Supply Chain Council of European Union |

Procurement should be judged on value, not just price

We’re all familiar with restrictive budgets and cost pressures.

We’ve all been victims of the low bid paradox, being forced by statute or policy to place an order with the lowest bidder, knowing that in the long run, the contract price paid in no way reflects the long-term costs.

These antiquated measures push value to the back seat in many companies where procurement is too focused on short-term prices. Standard cost tracking, comparisons to last price paid, and the perception that low price equates to low cost marginalize the procurement process and hurt their companies in the long run.

The lack of understanding, and support of simple economic and financial modeling, forces total cost of ownership to be used sparingly, if at all.

Procurement cannot fully adopt a total cost of ownership strategy until the department’s performance is judged on value and not just on price. And value should be the measure of a procurement department.

Total cost of ownership is the life cycle-based assessment and forecast of all costs, direct and indirect, involved with the purchase of an item or service.

It is easy to demonstrate the TCO model with a new car purchase. In addition to the pricetag for the vehicle, add in the transactional costs of accumulated interest on the car loan, state and local sales taxes, licensing and registration, and manufacturer service contracts. And you’ve yet to drive the car off of the dealer’s lot!

Antiquated measures push value to the back seat in many companies where procurement is too focused on short-term prices.

Forecasted and actual operating expenses during car ownership are also part of the TCO model. Annual automobile insurance, fuel, preventive maintenance and repairs, aftermarket modifications, and depreciation contribute to the overall life cycle cost of the car.

The price you paid for that shiny new bucket of bolts may be close to doubling in the next five years or so. Did you get long-term value for your purchase, or were you fooled by the low sticker price? Time will tell.

Value is the difference between price and cost. Here are three suggestions on how to include total cost of ownership methods into strategic value-based procurement.

Stress value in your procurement strategy

Warren Buffett says, “price is what you pay…value is what you get.” While procurement professionals are tasked with spending the company’s money legally, ethically and wisely, it doesn’t mean they are always obligated to purchase the item or service with the absolute lowest price.

Strong supplier relationships, high quality and on-time delivery, flexibility and innovation, and value-added services such as managed inventory all fall within the TCO model, one that should be used to justify sourcing and spend decisions.

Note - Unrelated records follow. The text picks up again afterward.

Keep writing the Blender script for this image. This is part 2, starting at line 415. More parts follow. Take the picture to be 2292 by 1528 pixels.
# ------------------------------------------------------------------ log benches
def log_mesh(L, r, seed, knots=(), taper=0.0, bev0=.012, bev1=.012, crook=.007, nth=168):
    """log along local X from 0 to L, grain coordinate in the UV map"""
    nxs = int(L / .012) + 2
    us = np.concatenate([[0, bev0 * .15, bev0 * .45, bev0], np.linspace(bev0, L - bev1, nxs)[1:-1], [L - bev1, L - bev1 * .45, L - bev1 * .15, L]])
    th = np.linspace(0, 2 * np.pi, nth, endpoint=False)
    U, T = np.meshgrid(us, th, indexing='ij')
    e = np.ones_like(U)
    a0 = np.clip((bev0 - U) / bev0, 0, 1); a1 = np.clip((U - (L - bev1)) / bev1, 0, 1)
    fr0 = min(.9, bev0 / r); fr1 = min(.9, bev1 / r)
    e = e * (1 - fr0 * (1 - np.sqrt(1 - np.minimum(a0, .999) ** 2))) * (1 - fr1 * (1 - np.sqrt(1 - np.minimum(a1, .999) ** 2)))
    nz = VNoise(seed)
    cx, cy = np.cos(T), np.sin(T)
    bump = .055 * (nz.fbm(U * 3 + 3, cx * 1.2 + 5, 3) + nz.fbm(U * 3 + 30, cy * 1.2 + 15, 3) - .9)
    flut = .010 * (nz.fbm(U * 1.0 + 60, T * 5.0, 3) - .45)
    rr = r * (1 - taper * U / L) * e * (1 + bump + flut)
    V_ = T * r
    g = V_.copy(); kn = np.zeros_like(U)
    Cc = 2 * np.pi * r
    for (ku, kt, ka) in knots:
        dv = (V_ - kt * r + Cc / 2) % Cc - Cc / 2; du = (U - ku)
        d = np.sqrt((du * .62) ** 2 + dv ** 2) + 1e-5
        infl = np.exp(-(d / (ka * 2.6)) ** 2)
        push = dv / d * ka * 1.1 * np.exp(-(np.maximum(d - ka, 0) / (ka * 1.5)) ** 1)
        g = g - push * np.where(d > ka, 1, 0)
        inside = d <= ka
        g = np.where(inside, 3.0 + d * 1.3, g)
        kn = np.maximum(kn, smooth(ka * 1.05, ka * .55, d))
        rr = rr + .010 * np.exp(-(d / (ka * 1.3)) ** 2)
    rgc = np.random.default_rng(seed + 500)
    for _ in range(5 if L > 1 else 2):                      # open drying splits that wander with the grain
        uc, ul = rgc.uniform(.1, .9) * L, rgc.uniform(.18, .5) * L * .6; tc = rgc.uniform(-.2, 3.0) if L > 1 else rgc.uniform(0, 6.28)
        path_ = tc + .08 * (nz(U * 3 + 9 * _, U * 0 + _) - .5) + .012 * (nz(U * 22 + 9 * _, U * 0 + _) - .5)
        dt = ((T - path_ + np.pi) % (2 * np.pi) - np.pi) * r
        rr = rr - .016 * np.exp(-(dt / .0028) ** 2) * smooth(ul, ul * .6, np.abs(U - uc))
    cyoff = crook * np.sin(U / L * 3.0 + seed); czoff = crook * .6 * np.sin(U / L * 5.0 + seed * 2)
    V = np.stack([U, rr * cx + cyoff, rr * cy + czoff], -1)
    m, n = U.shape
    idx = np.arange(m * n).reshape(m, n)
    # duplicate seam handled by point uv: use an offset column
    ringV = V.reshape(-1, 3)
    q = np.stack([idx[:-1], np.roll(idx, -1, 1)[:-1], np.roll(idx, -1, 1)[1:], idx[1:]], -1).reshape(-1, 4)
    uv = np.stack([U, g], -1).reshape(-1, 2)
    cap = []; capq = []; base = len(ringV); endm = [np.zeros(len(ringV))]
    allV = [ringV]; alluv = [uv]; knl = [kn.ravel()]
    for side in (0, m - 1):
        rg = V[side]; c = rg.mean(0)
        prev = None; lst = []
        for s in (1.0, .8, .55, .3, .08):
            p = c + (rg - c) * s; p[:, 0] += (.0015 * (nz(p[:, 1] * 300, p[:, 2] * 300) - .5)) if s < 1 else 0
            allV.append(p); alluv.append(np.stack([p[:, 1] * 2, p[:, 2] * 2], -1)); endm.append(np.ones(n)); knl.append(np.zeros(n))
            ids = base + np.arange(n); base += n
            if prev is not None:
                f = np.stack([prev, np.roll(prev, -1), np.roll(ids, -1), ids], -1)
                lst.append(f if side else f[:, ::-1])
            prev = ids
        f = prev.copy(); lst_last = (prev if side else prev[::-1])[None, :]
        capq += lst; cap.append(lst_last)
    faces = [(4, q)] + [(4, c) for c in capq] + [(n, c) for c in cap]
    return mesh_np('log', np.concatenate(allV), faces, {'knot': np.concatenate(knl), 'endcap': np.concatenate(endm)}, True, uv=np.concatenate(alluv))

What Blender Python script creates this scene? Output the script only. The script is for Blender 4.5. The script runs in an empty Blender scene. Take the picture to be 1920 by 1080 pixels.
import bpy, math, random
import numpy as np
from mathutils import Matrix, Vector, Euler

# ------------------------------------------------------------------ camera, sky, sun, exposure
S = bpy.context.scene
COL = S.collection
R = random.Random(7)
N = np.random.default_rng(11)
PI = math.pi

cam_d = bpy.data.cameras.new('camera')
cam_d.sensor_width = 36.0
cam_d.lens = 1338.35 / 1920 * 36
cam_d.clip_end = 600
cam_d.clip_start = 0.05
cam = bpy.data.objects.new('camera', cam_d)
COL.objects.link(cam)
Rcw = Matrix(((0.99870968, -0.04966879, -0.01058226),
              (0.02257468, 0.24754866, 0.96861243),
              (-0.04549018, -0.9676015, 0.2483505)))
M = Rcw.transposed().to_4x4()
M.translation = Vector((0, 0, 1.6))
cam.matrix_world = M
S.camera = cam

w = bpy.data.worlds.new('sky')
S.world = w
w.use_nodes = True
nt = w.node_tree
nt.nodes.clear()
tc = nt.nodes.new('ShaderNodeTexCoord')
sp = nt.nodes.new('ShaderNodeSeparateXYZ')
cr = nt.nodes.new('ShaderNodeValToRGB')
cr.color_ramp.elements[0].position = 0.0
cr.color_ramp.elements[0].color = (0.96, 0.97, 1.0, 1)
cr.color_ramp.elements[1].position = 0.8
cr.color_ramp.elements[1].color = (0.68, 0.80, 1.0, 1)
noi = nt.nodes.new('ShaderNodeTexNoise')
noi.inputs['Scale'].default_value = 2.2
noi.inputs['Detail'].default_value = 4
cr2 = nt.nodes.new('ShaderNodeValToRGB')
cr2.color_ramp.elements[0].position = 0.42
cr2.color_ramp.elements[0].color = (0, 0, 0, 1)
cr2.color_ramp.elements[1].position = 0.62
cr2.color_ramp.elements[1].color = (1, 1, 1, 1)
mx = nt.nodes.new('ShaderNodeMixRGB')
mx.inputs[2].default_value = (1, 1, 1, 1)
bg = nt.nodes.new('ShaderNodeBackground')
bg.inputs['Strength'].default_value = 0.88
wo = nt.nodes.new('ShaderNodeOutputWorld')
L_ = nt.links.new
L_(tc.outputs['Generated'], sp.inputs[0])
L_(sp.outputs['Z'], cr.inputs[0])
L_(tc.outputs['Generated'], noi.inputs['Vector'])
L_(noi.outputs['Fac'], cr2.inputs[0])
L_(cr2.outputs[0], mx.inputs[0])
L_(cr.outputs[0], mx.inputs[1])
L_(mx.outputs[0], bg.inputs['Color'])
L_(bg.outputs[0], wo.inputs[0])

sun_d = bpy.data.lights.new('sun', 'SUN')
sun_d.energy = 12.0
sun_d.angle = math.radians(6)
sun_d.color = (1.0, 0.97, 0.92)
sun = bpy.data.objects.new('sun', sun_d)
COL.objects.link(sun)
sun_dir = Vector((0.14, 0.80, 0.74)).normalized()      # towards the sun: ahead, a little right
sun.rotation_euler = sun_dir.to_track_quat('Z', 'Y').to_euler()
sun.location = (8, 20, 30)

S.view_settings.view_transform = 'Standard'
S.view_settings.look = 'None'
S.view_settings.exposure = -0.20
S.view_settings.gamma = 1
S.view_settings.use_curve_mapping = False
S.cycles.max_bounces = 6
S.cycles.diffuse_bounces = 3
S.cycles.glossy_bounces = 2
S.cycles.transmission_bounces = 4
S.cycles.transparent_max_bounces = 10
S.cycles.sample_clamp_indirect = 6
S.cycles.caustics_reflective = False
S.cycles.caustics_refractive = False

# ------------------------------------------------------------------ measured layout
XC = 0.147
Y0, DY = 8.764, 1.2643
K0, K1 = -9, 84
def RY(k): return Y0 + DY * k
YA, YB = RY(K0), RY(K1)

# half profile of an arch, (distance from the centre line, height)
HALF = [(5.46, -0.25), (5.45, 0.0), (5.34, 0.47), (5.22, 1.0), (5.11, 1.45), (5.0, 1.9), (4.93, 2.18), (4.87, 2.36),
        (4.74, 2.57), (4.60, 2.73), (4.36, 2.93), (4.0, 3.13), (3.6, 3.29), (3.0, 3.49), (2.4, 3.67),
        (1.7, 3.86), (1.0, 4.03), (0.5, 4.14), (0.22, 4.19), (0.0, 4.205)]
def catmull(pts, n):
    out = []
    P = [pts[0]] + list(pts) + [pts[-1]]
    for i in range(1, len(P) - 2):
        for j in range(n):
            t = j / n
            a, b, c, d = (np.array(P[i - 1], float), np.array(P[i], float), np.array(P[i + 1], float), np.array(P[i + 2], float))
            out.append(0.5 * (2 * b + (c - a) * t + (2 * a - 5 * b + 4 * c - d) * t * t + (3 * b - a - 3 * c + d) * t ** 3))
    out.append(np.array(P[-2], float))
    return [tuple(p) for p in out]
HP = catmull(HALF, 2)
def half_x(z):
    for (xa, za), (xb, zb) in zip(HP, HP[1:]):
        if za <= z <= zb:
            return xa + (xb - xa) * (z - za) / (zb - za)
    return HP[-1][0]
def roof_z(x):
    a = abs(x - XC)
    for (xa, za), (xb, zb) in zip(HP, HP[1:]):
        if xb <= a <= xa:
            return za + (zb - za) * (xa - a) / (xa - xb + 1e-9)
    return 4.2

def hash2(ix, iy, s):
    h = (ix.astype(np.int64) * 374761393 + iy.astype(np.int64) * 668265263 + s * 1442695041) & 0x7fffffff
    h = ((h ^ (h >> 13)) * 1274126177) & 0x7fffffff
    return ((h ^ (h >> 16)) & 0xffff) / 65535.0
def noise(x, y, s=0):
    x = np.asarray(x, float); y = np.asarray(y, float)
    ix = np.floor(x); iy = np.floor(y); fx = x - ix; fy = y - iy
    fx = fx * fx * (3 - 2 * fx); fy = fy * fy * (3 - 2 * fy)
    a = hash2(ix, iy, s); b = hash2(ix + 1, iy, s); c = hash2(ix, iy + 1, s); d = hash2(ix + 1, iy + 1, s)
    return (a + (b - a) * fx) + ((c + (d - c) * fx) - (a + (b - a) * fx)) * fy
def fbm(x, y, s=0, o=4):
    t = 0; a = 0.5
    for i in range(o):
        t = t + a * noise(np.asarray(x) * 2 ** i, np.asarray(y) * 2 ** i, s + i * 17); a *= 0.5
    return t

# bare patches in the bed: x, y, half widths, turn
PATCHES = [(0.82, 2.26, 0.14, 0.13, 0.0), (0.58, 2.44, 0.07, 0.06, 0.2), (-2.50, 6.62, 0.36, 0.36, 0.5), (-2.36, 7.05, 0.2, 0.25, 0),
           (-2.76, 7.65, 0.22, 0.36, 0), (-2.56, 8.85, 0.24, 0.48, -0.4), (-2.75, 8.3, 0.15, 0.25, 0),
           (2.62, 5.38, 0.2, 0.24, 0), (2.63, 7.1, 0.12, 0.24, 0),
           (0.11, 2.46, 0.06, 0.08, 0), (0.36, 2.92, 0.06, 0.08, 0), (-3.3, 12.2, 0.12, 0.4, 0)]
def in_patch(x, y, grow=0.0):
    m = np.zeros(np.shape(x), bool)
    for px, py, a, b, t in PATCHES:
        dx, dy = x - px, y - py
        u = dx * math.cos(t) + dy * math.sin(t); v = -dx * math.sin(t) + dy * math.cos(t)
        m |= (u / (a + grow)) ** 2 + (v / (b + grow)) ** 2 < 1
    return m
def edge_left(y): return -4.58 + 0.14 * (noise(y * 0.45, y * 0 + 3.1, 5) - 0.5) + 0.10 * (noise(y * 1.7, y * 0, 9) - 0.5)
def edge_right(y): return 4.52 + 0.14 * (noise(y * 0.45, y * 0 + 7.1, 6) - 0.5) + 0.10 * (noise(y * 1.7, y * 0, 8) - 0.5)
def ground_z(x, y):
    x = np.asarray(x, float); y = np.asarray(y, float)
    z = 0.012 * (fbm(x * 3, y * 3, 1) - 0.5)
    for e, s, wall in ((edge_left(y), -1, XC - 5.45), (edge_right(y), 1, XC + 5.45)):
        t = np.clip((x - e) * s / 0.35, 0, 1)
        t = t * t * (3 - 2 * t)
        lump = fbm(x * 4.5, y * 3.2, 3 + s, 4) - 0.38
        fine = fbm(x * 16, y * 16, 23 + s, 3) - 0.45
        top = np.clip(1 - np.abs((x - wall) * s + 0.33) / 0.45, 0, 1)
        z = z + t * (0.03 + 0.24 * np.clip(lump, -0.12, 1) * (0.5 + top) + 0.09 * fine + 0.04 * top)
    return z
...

Working with requisitioners on indirect spend projects offers a great way to include the value approach. Capital equipment, functional outsourcing, and other large and complex projects lend themselves to a total-cost-of-ownership analysis.

Stress the value approach in statements of work and requests for quotation to acknowledge life cycle costs. This includes situations such as government procurement where the buyer may be required to take the lowest bid on a project.

Enlist the help of your suppliers who understand their own value propositions

Many suppliers will focus on selling the long-term value of their products and services, with less immediate focus on price, due to competition and margin pressures. Suppliers will often address life cycle cost issues in their proposals and quotations.

Suppliers who understand their own value propositions can educate buyers and help them make the TCO business case for a particular purchase. Value-based sales, partnered with value-based procurement, is a good relationship builder.

Team with finance on cost modeling

Validate TCO models internally with finance and accounting. Staff cost accountants are a great resource for buyers to review cost elements, given that some of the internal data used for analysis may be confidential or unavailable to the buyer.

There is sometimes functional friction between finance and procurement over how the company’s money is spent. Bring them to the table to help in the cost analysis. Developing trust between the functions sets the foundation for long-term collaboration.

Value-based sales, partnered with value-based procurement, is a good relationship builder.

A strong relationship between these two functions removes the “scorekeeper” reputation from finance and creates trust in the procurement process. Finance might even be influential in changing the measure of procurement performance to one that incorporates forward-looking value rather than tracking historical data.

Finally, be realistic. Not every purchase needs to have a TCO model developed. Sometimes the lowest-priced part or service fits the bill perfectly. Part of our professional value proposition is knowing where to focus, and how to add our own value along the way.